Спасет нас очкастый битл, да-да, и вот как. Лирическая героиня песни окончательно запуталась в своих страхах, тревожности, вожделении, в голове кто-то проигрывает песни из ее детства, голос Гарри Ниллсона дрожит на очередном don’t forget me в начале третьей минуты песни, он уже хотел было прерваться, начать все по новой, или вообще послать затею с альбомом куда подальше, с голосом явно не то, но тут кто-то легонько хлопнул по спине и прошептал в наушники «Давай!». Это продюсер альбома, Джон Леннон. Леннон тогда ушел от Йоко и вел довольно разгульную жизнь, нередко в компании Нилссона. Чтобы как-то улучшить изрядно попорченную карму, он взялся продюсировать альбом Гарри. Перед записью Нилссон во время очередной пьянки порвал голосовые связки, но скрыл это от Леннона, боясь, что тот откажется от своего предложения. Благородный Джон поддержал собутыльника, альбом был записан, ‘Don’t Forget Me’ стала хитом, Элизабет Вулидж Грант много раз слышала ее в детстве, а когда выросла и стала Ланой Дель Рей, захотела сочинить песню как бы на ту же тему, но используя свои метафоры. Рядом с ‘Don’t Forget Me’ возник «Отель Калифорния», а под ними оказался тоннель, мозаика и цветной кафель. 

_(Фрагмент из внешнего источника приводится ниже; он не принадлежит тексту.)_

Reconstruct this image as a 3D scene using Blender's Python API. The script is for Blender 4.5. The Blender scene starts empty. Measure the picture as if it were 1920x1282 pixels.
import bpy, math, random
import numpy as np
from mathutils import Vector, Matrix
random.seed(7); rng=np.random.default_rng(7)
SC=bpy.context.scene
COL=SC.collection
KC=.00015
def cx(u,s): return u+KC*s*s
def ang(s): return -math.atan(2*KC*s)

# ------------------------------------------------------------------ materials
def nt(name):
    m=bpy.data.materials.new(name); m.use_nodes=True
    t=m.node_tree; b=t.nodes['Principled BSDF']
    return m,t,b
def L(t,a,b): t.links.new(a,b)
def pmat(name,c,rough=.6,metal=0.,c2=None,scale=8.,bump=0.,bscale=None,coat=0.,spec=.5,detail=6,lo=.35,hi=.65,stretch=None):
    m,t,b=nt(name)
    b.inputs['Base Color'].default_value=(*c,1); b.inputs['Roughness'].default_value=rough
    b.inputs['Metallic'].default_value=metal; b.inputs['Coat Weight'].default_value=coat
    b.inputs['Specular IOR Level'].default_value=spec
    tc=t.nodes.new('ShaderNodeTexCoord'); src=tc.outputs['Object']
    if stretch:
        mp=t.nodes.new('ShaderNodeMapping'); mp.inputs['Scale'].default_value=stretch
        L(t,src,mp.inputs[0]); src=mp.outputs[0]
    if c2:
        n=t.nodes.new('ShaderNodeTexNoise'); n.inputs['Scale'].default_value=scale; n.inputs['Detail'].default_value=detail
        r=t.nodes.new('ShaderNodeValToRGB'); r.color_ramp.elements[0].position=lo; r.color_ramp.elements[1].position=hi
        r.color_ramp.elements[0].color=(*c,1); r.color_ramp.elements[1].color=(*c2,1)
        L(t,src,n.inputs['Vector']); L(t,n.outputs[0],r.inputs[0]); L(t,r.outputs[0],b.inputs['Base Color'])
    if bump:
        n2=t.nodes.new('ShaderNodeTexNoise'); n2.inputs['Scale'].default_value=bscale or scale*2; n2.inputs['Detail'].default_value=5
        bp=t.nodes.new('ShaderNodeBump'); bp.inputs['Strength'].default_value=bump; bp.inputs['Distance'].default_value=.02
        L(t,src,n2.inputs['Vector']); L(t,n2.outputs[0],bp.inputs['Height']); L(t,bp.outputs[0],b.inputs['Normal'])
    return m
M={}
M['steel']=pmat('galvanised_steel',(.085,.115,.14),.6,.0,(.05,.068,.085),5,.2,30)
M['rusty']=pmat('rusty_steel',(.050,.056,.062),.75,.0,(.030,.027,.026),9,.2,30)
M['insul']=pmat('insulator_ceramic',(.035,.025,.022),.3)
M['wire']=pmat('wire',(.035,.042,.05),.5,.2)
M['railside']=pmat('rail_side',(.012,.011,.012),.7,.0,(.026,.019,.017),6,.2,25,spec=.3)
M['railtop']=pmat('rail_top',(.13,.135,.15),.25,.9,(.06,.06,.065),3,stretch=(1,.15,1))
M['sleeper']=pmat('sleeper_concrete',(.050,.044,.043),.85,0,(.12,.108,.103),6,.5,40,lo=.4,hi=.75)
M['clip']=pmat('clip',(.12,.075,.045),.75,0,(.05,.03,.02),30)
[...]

На самом деле, в том тоннеле весь мир: девушки и их возлюбленные, Калифорния и Нью-Йорк, где провела детство и бурную юность Элизабет Грант, Америка и Европа, любовь и смерть, книги и фильмы про любовь и смерть. С твоего позволения, дорогой читатель, и я останусь в тоннеле. Мне здесь лучше, чем там, наверху. Здесь красиво, мозаика опять же, кафель цветной. Да и пора признаться: я окончательно устарел со своими песнями, книгами, с вычитанными и услышанными историями про любовь, славу, безумие, смерть, талант, все это нужно теперь одному только AI, который безразлично поглощает их, превращая в пластиковый контент. Конечно-конечно, я помню, за мной должок – поведать о шедеврах ‘A&W’ и ‘Candy Necklace’, о посредственных, но добротных ‘Let the Light In’ и ‘Margaret’ и об убедительном финале ‘Taco Truck’, в котором музыкальная Американа альбома сошлась вместе: арэнби, рэп, баллада. Я буду думать об этом всем – и о многом другом – сидя в моем прекрасном тоннеле. А умолять ‘Don’t Forget Me’ не буду.